Note: You can also use the later vented 4-door rotor and caliper. ( 1996-97 4-Door Geo Tracker or Suzuki Sidekick only ) 

-The rotor goes OVER the wheel bearing hub similar to later drum/disc systems. On the early D25/27 front axle you will have to press the studs out to remove the factory drum and then reinstall new studs. A D23 rear axle will be the same as the early front axle (press studs out, replace without drum ). The D41/44 rear has the drum brake on the outside of the flange and there is no need to press out the studs. A dana 30 front axle will have the drum on the outside of the flange also, no need to remove the studs. Please be aware that some studs where swaged in place at the factory and need to be cut out.

-My conversion bracket goes OVER the spindle just like the stock drum brake backing plate did. In a rear D41/44 application with 2pc axles the my bracket goes between the bearing retainer and dust shield.

-You may need to chamfer the ID of the center hole of the bracket to clear the machined corner radius on the spindle step. A file or 4" flap wheel works fine for this. You want to make sure the bracket has no air gap behind it. Note: I have elected not to perform this operation on my end. I have had people clock the brackets into a different position front vs rear and side to side to help clear shocks, steering, etc. The caliper should be positioned with the bleed screw at the top whenever possible.

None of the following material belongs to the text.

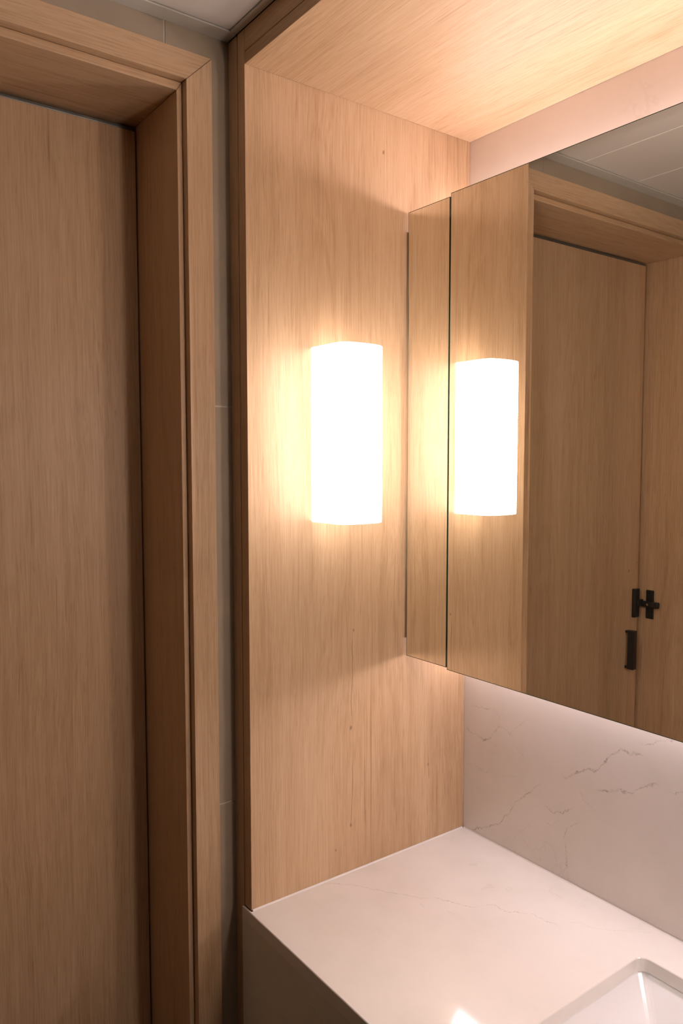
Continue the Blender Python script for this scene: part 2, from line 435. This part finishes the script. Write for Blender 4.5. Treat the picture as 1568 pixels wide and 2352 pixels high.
# pull handle: flat grip on two posts
hd = bmesh.new(); 
bm_box(hd, XD + 0.009, XD + 0.029, -1.2300, -1.2120, z(.133), z(.247))
pull = link('handle', hd, M_BLACK, door, bevel=0.0015, seg=3)
for zz in (.1375, .2425):
    bm = bmesh.new(); bm_box(bm, XD + 0.0002, XD + 0.0095, -1.2280, -1.2140, z(zz) - 0.0035, z(zz) + 0.0035)
    link('post', bm, M_BLACK, pull, bevel=0.001)

# ---------------------------------------------------------------- niche: oak side panels and bulkhead
XP = -0.0212
side = empty('side_panel', (XP / 2, -D / 2, 0)); thing(side, 'tall oak side panel carrying the lit sconce, left of the mirror', 'panel')
bm = bmesh.new(); bm_box(bm, XP, 0, -D, -0.0005, z(0.0005), PZ - 0.004)
link('panel_board', bm, M_WOOD_PANEL, side, base=(0, 0, 0), bevel=0.0006)
box('edge_board', (XL + 0.0006, XP - 0.0032, -D + 0.0006, -0.0005, 0.001, PZ - 0.004), M_WOOD_V2, side, bevel=0.0005)
box('clear_tape', (0.0001, 0.0004, -0.1705, -0.1665, z(.966), z(1.040)), M_TAPE, side)

side2 = empty('side_panel', (W + 0.01, -D / 2, 0)); thing(side2, 'oak side panel at the right-hand end of the vanity, outside the photograph', 'panel')
box('panel_board', (W, W + 0.0212, -D, -0.0005, 0.001, PZ - 0.004), M_WOOD_V, side2, bevel=0.0006)

soff = empty('bulkhead', (W / 2, -D / 2, z(H))); thing(soff, 'oak bulkhead spanning the niche above the mirror', 'bulkhead')
box('soffit_board', (0.0006, W - 0.0006, -D + 0.0004, -0.0006, z(H), z(H) + 0.018), M_WOOD_X, soff, bevel=0.0005)
box('fascia_board', (0.0006, W - 0.0006, -D, -D + 0.018, z(H) + 0.0186, PZ - 0.004), M_WOOD_X, soff, bevel=0.0005)

# ---------------------------------------------------------------- counter with apron and basin
SX0, SX1, SY0, SY1 = 0.4477, 0.98, -0.40, -0.0781
TH = 0.021
AF = -D - 0.004
def rrect(x0, x1, y0, y1, r, n=8):
    P = []
    for cx, cy, a in ((x1 - r, y1 - r, 0), (x0 + r, y1 - r, 90), (x0 + r, y0 + r, 180), (x1 - r, y0 + r, 270)):
        for i in range(n + 1):
            t = math.radians(a + 90 * i / n); P.append((cx + r * math.cos(t), cy + r * math.sin(t)))
    return P
ctr = empty('countertop', (W / 2, -D / 2, z(0) - 0.2)); thing(ctr, 'white quartz vanity counter with a thin grey vein across its top', 'counter')
bm = bmesh.new()
outer = [(W - 0.0006, -0.0006), (0.0006, -0.0006), (0.0006, -D - 0.0002), (XP - 0.0025, -D - 0.0002), (XP - 0.0025, AF), (W - 0.0006, AF)]
inner = rrect(SX0, SX1, SY0, SY1, 0.016)
from mathutils.geometry import tessellate_polygon
BV = 0.0011
outer_in = [(W - 0.0006 - BV, -0.0006 - BV), (0.0006 + BV, -0.0006 - BV), (0.0006 + BV, -D - 0.0002 - BV), (XP - 0.0025 + BV, -D - 0.0002 - BV), (XP - 0.0025 + BV, AF + BV), (W - 0.0006 - BV, AF + BV)]
inner_out = rrect(SX0 - BV, SX1 + BV, SY0 - BV, SY1 + BV, 0.016 + BV)
def ringv(pts, zz): return [bm.verts.new((p[0], p[1], zz)) for p in pts]
def capv(o_, i_, po, pi):
    vs = o_ + i_
    for t in tessellate_polygon([[Vector((*p, 0)) for p in po], [Vector((*p, 0)) for p in pi]]):
        bm.faces.new([vs[i] for i in t])
def bridge0(a, b_):
    n = len(a)
    for i in range(n): bm.faces.new((a[i], a[(i + 1) % n], b_[(i + 1) % n], b_[i]))
ot, om, ob = ringv(outer_in, z(0)), ringv(outer, z(0) - BV), ringv(outer, z(0) - TH)
it, im, ib = ringv(inner_out, z(0)), ringv(inner, z(0) - BV), ringv(inner, z(0) - TH)
capv(ot, it, outer_in, inner_out); capv(ob, ib, outer, inner)
for a_, b_ in ((ot, om), (om, ob), (it, im), (im, ib)): bridge0(a_, b_)
slab = link('slab', bm, M_STONE_TOP, ctr, base=(0, 0, 0))
box('apron', (XP - 0.0025, W - 0.0006, AF, AF + 0.02, z(0) - 0.22, z(0) - TH - 0.0002), M_STONE_APRON, ctr, base=(0, 0, 0))
# silicone beads along the panel and the wall
def bead(pts, n):
    bm = bmesh.new(); (x0, y0), (x1, y1) = pts
    r = 0.0026
    if n == 'y': bm_prism(bm, [(0.0004, z(0) + 0.0002), (r, z(0) + 0.0002), (r * .45, z(0) + r * .45), (0.0004, z(0) + r)], 'y', y0, y1)
    else: bm_prism(bm, [(-0.0004, z(0) + 0.0002), (-r, z(0) + 0.0002), (-r * .45, z(0) + r * .45), (-0.0004, z(0) + r)], 'x', x0, x1)
    return link('sealant', bm, M_SEAL, ctr)
bead(((0, -D + .002), (0, -0.003)), 'y'); bead(((0.003, 0), (W - 0.003, 0)), 'x')

basin = empty('washbasin', ((SX0 + SX1) / 2, (SY0 + SY1) / 2, z(0) - 0.15)); thing(basin, 'white undermount washbasin with sloping sides in the counter', 'basin')
bm = bmesh.new()
loops = []
e_ = 0.002
prof = [(-0.014, -TH - 0.0003, 0.014), (-e_, -TH - 0.0003, 0.016), (0.000, -TH - 0.003, 0.015), (0.096, -0.118, 0.010), (0.112, -0.126, 0.008)]
for ins, zz, r in prof:
    loops.append([bm.verts.new((x_, y_, z(zz))) for x_, y_ in rrect(SX0 + ins, SX1 - ins, SY0 + ins, SY1 - ins, max(r, 0.006), 4)])
back = [(0.100, -0.138, 0.010), (0.004, -0.122 + 0.09, 0.015), (-0.014, -TH - 0.012, 0.014)]
for ins, zz, r in back:
    loops.append([bm.verts.new((x_, y_, z(zz))) for x_, y_ in rrect(SX0 + ins, SX1 - ins, SY0 + ins, SY1 - ins, max(r, 0.006), 4)])
def bridge(a, b_):
    n = len(a)
    for i in range(n): bm.faces.new((a[i], a[(i + 1) % n], b_[(i + 1) % n], b_[i]))
for i in range(4): bridge(loops[i], loops[i + 1])
bm.faces.new(loops[4])
bm.faces.new(loops[5]); bridge(loops[5], loops[6]); bridge(loops[6], loops[7]); bridge(loops[7], loops[0])
bowl = link('bowl', bm, M_BASIN, basin)
bm = bmesh.new(); bmesh.ops.create_cone(bm, cap_ends=True, segments=32, radius1=0.022, radius2=0.020, depth=0.003, matrix=Matrix.Translation(((SX0 + SX1) / 2, (SY0 + SY1) / 2, z(-0.1243))))
link('drain', bm, M_PLATE, basin)

# ---------------------------------------------------------------- mirror cabinet
cab = empty('mirror_cabinet', (W / 2, YM / 2, z(ZB))); thing(cab, 'wall-hung mirror cabinet with a narrow mirrored filler strip at the left', 'cabinet')
CT, CB = z(ZT) - 0.032, z(ZB) + 0.032
box('carcass', (0.0015, W - 0.0015, YM + 0.0065, -0.0005, CB, CT), M_CARCASS, cab)
def mirror(name, x0, x1, z0, z1, y0):
    bm = bmesh.new()
    fs = bm_box(bm, x0, x1, y0, y0 + 0.0055, z0, z1, 1)
    # the face towards the room is silvered inside a border coloured dark for the bevel's reflection
    bm.normal_update()
    bmesh.ops.inset_region(bm, faces=[fs[2]], thickness=0.0015, depth=0.0)
    for f in bm.faces: f.material_index = 1
    fs[2].material_index = 0
    o = link(name, bm, [M_MIRROR, M_GLASS_EDGE], cab)
    return o
mirror('filler_mirror', 0.0052, G - 0.0012, z(ZB), z(ZT), YM)
mirror('mirror_door', G + 0.0018, 0.74, z(ZB) - 0.0034, z(ZT) + 0.0050, YM - 0.0006)
mirror('mirror_door', 0.742, W - 0.002, z(ZB) - 0.0034, z(ZT) + 0.0050, YM - 0.0006)
def strip(zc_, sgn, depth=0.0):
    # channel with a slanted diffuser that looks up/down and out from the wall
    bm = bmesh.new()
    a = CT if sgn > 0 else CB
    y0, y1 = -0.010, -0.036
    hgt = 0.030
    pts = [(y0, a + sgn * 0.0003), (y1, a + sgn * 0.0003), (y1, a + sgn * 0.004), (y0, a + sgn * hgt)]
    bm_prism(bm, pts, 'x', 0.003, W - 0.003)
    for f in bm.faces: f.material_index = 0
    bm.normal_update()
    bm.faces.ensure_lookup_table()
    for f in bm.faces:
        ys = [v.co.y for v in f.verts]; zs = [v.co.z for v in f.verts]
        f.material_index = 1 if (abs(max(zs) - min(zs) - (hgt - 0.004)) < 1e-4 and max(ys) - min(ys) > 0.01 and len(f.verts) == 4 and max(v.co.x for v in f.verts) - min(v.co.x for v in f.verts) > 0.5) else 0
    return link('light_strip', bm, [M_CARCASS, M_LED if sgn > 0 else M_LED_LOW], cab)
strip(0, 1); strip(0, -1)

# ---------------------------------------------------------------- sconces
def sconce(name, x0, sgn, label):
    yc = -0.3282; hw = 0.0460; dp = 0.0965; z0, z1 = z(.6399), z(.9301)
    root = empty(name, (x0, yc, z0)); thing(root, label, 'wall lamp', None)
    box('back_plate', (x0 + sgn * 0.0002, x0 + sgn * 0.004, yc - hw + 0.006, yc + hw - 0.006, z0 + 0.006, z1 - 0.006), M_PLATE, root)
    pts = [(x0 + sgn * 0.0045, -hw)]
    N = 22; flat_ = 0.066
    pts.append((x0 + sgn * flat_, -hw))
    for i in range(1, N):
        t = math.pi * i / N
        cx = -math.cos(t); sy = math.sin(t)
        pts.append((x0 + sgn * (flat_ + (dp - flat_) * sy ** 0.62), hw * math.copysign(abs(cx) ** 0.8, cx)))
    pts += [(x0 + sgn * flat_, hw), (x0 + sgn * 0.0045, hw)]
    bm = bmesh.new()
    bm_prism(bm, [(p[0], p[1] + yc) for p in pts], 'z', z0, z1)
    bm.normal_update()
    for f in bm.faces: f.material_index = 0 if min(abs(v.co.x - x0) for v in f.verts) > flat_ - 0.001 and abs(f.normal.z) < 0.5 else 1
    o = link('shade', bm, [M_SHADE, M_SHADE_SIDE], root, bevel=0.0025, seg=3)
    return root
sconce('wall_sconce', 0.0, 1, 'glowing frosted white box sconce on the oak side panel beside the mirror')
sconce('wall_sconce', W, -1, 'matching frosted sconce on the far right side panel, outside the photograph')

# unseen fill lamp added to lift the room light
fill_ob = empty('fill_light', (0.9, -1.75, PZ)); thing(fill_ob, 'added round fill lamp on the unseen ceiling behind the camera', 'fill light')
bm = bmesh.new(); bmesh.ops.create_cone(bm, cap_ends=True, segments=32, radius1=0.055, radius2=0.06, depth=0.004, matrix=Matrix.Translation((0.9, -1.75, PZ - 0.0022)))
link('rim', bm, M_CEIL_TRIM, fill_ob)
bm = bmesh.new(); bmesh.ops.create_cone(bm, cap_ends=True, segments=32, radius1=0.046, radius2=0.046, depth=0.002, matrix=Matrix.Translation((0.9, -1.75, PZ - 0.0055)))
link('diffuser', bm, M_FILL, fill_ob)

-I use 1/4" HRPO steel for the brackets. If you go thicker the spindle studs/bolts start to get in the way of the bearing hub. You can use the stock spindle studs and nuts typically. On early axles with bolts retaining the spindle you may need longer grade 8 units. Torque to factory spec.

-The holes in the rotors for the wheel studs need to be drilled out to match the wheel stud shoulder. It is best to measure your parts. The most common is a stud shoulder of .609 which matches a 39/64 drill bit. A good hand drill works fine. I have seen the register being up to .614" in some cases if they have been swaged or replaced with larger studs.

-Now included, the caliper bolts are M12, 1.25mm pitch x ~25 mm long, flange head 10.9 metric bolts for the caliper mounting (I recommend using Loctite 243 blue as a minimum along with approx. 60 ft/lbs torque with 10.9 fasteners ).

-You need a shim/bushing to offset the OEM caliper mount from my bracket. Depending on the bearing hub (or rear axle) is should be about 5/16"/.313"thick. (Note: These are now provided with each bracket) I have had the odd setup happen where this shim is the wrong thickness. This typically only happens when you mix and match the hub/spindle/axle flange between different versions.

-The brake hose fitting on the caliper end needs to be a 10mm banjo style (I use 1985 Honda accord front brake hoses on my flatty and they transition to hard lines at the frame). The best option currently for a 'to axle' brake line is a front brake line from a RWD GM S10 pickup 1991-99 This will work on the front of any axle where the line does not go to the frame. You can also use these on rear axles for a soft
line before to transition to the hard line.

Application cross for the ‘S10’ brake line
GMC JIMMY 1992-1997
GMC S15 JIMMY 1991
GMC SONOMA 1991-1999
ISUZU HOMBRE 1996-2000

Part numbers include.
Napa 381065
SUNSONG 2201074
CENTRIC 15066055
ACDELCO 18J1111 {#18032822, 19174039}

-Be sure to use the appropriate banjo bolt and crush washers. The calipers are threaded M10-1.0

Note- While the Tracker/Sidekick came with a 15" steel wheel from the factory, not all wheels are created equal. Early Willys Jeep 15" wheels will commonly require a spacer to help the folded ( and often riveted ) center to clear the caliper. There is also at least one of the 5-6 known stampings on early 16" wheels that can also have an interface issue. I encourage everyone to do a full mock-up of the wheel combo you would like to use before you get too far into the process. I also suggest using a longer stud whenever practical to give you as many options down the road if you do consider changing the wheel/tire combo.